Uit het hart (oost) 3: Apeldoorn – Zutphen
Het is een verrassende queeste, die zelfverzonnen wandelroute ‘Recht uit het hart’, waarbij ik vanuit het (kadastraal) middelpunt van Nederland – de Onze-lieve-vrouwe-toren in Amersfoort – in de vier windrichtingen een zo recht mogelijke wandelroute naar de grenzen heb uitgezet.
Ik begin er steeds meer lol in te krijgen en omdat het een prachtige ochtend belooft te worden, wandel ik verder waar ik vorige week was gebleven, oftewel Oost-etappe 3, start Apeldoorn.

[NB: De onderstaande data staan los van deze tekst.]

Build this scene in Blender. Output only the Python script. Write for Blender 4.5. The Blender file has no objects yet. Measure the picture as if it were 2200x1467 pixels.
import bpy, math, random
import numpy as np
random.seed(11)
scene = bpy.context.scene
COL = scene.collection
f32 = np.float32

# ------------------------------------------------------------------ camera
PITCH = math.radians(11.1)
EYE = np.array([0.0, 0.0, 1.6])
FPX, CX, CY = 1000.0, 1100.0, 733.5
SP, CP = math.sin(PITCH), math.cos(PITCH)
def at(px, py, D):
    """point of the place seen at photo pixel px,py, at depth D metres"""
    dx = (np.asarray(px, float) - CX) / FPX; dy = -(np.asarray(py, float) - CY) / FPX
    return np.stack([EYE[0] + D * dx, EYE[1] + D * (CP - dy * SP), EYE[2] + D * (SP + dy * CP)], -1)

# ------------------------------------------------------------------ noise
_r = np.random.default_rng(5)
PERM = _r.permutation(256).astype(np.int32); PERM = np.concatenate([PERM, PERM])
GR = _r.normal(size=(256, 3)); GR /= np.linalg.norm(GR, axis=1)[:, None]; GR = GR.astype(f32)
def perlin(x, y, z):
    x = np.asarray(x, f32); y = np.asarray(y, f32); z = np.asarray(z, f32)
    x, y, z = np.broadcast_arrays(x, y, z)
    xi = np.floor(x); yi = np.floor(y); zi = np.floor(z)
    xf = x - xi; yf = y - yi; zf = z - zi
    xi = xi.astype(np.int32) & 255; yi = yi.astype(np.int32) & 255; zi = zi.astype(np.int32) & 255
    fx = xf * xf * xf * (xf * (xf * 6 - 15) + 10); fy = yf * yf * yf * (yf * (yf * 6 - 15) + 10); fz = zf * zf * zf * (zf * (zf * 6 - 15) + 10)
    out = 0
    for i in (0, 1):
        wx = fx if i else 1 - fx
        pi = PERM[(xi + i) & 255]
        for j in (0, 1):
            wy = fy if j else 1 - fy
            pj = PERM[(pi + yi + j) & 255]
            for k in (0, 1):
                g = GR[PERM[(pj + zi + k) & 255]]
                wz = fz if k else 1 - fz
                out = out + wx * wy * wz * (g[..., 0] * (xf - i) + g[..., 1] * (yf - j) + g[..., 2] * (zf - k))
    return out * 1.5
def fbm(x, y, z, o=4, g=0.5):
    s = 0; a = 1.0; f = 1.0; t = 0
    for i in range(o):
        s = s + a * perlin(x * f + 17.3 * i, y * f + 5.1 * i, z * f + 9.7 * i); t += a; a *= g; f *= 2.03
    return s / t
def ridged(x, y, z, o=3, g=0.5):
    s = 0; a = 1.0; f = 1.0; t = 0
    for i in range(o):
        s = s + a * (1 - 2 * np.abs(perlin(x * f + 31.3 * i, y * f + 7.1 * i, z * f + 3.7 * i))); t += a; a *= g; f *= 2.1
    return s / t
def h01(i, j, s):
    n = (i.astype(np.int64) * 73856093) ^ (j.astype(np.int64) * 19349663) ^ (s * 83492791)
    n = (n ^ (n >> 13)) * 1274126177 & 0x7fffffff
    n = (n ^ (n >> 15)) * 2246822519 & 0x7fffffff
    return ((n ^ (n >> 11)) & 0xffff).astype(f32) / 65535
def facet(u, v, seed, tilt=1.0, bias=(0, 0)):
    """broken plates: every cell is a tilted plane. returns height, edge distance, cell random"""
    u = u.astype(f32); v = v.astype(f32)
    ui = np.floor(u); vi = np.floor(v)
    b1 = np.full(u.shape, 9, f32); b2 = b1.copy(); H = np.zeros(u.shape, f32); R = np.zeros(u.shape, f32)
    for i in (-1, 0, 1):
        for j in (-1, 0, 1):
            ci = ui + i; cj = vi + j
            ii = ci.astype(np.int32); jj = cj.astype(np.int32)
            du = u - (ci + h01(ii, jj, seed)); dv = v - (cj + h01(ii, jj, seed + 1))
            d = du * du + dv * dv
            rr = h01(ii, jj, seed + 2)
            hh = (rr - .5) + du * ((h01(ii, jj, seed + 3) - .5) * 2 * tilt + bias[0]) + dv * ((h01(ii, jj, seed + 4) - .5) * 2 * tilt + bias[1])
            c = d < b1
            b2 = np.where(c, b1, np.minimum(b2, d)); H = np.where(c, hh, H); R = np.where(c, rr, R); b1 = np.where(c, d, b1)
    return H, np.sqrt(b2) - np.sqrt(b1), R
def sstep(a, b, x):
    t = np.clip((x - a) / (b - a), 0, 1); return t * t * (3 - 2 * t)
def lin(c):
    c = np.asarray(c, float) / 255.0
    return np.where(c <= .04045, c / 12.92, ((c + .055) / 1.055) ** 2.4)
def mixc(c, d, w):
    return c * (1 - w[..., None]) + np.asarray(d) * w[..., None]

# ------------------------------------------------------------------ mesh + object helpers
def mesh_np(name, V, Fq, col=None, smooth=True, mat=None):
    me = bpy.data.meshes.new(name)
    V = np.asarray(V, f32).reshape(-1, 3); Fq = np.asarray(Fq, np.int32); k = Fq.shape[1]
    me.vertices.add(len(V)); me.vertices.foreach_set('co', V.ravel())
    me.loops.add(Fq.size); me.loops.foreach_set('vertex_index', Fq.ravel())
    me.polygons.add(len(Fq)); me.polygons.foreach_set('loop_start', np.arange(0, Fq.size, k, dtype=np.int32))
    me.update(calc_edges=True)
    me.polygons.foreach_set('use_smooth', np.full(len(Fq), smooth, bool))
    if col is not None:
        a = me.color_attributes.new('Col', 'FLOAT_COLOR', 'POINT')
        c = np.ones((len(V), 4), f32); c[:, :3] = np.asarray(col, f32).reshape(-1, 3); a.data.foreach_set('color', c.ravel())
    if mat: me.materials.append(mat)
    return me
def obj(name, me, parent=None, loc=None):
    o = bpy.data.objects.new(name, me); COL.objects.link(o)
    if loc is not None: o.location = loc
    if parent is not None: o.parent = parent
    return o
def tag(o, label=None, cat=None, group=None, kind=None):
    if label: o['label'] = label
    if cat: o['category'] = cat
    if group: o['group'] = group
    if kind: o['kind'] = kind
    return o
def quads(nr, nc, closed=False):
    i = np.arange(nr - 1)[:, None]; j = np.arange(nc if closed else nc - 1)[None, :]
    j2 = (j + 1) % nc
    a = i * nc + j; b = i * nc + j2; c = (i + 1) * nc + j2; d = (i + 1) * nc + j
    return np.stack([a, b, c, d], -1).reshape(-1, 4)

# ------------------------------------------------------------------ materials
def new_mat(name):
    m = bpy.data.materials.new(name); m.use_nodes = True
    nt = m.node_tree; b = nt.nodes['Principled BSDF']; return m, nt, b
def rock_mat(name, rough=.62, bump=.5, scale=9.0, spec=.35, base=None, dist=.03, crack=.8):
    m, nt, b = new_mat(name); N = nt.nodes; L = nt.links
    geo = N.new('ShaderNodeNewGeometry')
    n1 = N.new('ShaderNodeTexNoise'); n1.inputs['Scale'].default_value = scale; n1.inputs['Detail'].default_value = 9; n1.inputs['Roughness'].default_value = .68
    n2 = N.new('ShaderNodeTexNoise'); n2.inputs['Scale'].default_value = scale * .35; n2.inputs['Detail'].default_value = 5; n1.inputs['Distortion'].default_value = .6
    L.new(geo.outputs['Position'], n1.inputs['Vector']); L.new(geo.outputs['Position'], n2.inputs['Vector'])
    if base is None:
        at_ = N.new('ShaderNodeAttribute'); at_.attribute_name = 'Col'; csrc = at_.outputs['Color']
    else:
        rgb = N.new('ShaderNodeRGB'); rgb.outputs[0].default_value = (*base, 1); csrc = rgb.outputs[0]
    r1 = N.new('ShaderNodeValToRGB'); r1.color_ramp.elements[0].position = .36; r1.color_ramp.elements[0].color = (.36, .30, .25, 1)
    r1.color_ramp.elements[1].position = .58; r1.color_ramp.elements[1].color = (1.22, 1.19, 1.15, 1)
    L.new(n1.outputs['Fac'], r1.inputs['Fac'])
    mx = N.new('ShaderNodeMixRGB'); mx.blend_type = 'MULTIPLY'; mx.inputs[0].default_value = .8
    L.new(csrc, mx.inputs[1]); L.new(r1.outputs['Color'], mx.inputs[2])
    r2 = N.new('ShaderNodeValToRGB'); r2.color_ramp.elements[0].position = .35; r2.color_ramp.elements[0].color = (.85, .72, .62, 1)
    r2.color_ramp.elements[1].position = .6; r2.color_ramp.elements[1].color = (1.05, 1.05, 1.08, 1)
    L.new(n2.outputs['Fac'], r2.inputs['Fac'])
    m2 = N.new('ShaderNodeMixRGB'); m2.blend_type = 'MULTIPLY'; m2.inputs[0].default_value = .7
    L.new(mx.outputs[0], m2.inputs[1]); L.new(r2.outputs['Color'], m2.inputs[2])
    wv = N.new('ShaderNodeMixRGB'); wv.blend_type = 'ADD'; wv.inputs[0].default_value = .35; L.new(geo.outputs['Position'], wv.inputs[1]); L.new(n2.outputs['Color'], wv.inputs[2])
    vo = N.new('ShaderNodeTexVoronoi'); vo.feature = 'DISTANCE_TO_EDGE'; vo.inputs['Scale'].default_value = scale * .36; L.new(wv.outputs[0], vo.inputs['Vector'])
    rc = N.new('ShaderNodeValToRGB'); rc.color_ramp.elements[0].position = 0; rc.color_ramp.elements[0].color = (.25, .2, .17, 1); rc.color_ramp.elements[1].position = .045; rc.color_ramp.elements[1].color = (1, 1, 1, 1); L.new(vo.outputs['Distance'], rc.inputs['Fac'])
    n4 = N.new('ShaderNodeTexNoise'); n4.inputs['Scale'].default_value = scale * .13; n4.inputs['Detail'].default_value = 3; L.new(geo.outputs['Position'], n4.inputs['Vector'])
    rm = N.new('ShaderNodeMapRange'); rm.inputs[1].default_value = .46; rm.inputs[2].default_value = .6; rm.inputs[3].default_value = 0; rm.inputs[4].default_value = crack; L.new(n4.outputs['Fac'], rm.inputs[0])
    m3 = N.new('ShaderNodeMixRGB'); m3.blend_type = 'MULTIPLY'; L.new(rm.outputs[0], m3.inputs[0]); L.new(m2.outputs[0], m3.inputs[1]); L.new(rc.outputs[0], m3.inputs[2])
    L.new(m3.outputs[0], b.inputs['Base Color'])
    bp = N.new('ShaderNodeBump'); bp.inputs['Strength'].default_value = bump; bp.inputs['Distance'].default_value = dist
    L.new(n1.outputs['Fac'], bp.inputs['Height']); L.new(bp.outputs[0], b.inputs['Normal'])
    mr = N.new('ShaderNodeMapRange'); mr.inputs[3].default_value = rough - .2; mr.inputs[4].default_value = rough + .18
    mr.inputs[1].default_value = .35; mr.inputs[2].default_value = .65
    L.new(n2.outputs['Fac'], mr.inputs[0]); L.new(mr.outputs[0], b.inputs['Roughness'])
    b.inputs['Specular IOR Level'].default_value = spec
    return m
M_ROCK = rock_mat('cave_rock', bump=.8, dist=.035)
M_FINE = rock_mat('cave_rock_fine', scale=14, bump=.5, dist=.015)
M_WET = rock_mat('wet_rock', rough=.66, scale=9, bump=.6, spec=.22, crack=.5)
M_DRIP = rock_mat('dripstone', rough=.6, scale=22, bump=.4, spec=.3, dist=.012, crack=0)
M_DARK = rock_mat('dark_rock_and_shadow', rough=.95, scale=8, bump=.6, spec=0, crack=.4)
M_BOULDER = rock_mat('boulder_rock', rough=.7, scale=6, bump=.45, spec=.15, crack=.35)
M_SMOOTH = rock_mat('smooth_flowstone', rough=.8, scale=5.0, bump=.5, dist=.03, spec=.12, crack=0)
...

Terwijl ik naar het beginpunt van m’n etappe reis, breekt de lucht langzaam open, waarbij de zon de wereld in een sprookje verandert.
Ik duik onder Apeldoorn meteen de bossen in waar rijp het groen (ver)siert terwijl de zon met een warme blik toekijkt. De eerste vijf kilometer sta ik voortdurend stil van verwondering over al dat moois. Een eekhoorn, die mijn stilstaan als bedreiging ziet, klapt met z’n staart om me te verjagen. Het is -in tegenstelling tot vorige week- sowieso rumoerig vandaag. Vogeltjes kwetteren, kwakken en krijsen en je hoort de bevroren laatste bladeren vallen. De hele route vind ik roodborstjes op m’n pad als kleine mobiele wegwijzers.
Waar m’n weg vorige week slechts af en toe een andere wandelroute kruiste, ga ik nu grotendeels gelijk op met het Marskramerpad. Niet zo gek natuurlijk, want dat loopt óók midden door Nederland van oost naar west. Het Maarten-van-Rossumpad doet soms ook even mee, evenals een stuk of tien klompenpaden. Veel bos en akkers, waar het magische spel van de zon langzaam wordt verdreven door een wolkenmassa. Maar de wind houdt zich stil terwijl de vogels blijven fluiten. Het is aangenaam.
De wandeling loopt langs en door Beekbergen, Oosterhuizen, Klarenbeek en Voorst. Dorpsnamen die ik associeer met dierentuinen, Arnhemse wijken en adelachtige achternamen. Wat ken ik ik m’n eigen klein Nederlandje toch slecht!
Pas als ik op m’n pad een korte woordenwisseling heb met een aardige oude medewandelaar en ik m’n moerstaal hoor, realiseer ik me dat ik ongemerkt Nedersaksië in ben gekuierd, m’n thuisland.
Ik overweeg om in Voorst te stoppen, maar dat levert amper reiswinst op. De benen willen nog en de avond valt pas later in… Ik besluit Zutphen te halen. Het klompenpad dat tussen Voorst en de brug over de IJssel moet worden beslecht, is een glibberweggetje van klei en bladeren. Toch nog even stress of ik het halen zal, maar meteen na de brug doemt het station op. Met modderpoten, waaraan een kilometertje meer kleeft dan een week geleden, en toch wat meer uurtjes dan gepland, reis ik in het donker voldaan naar Amersfoort.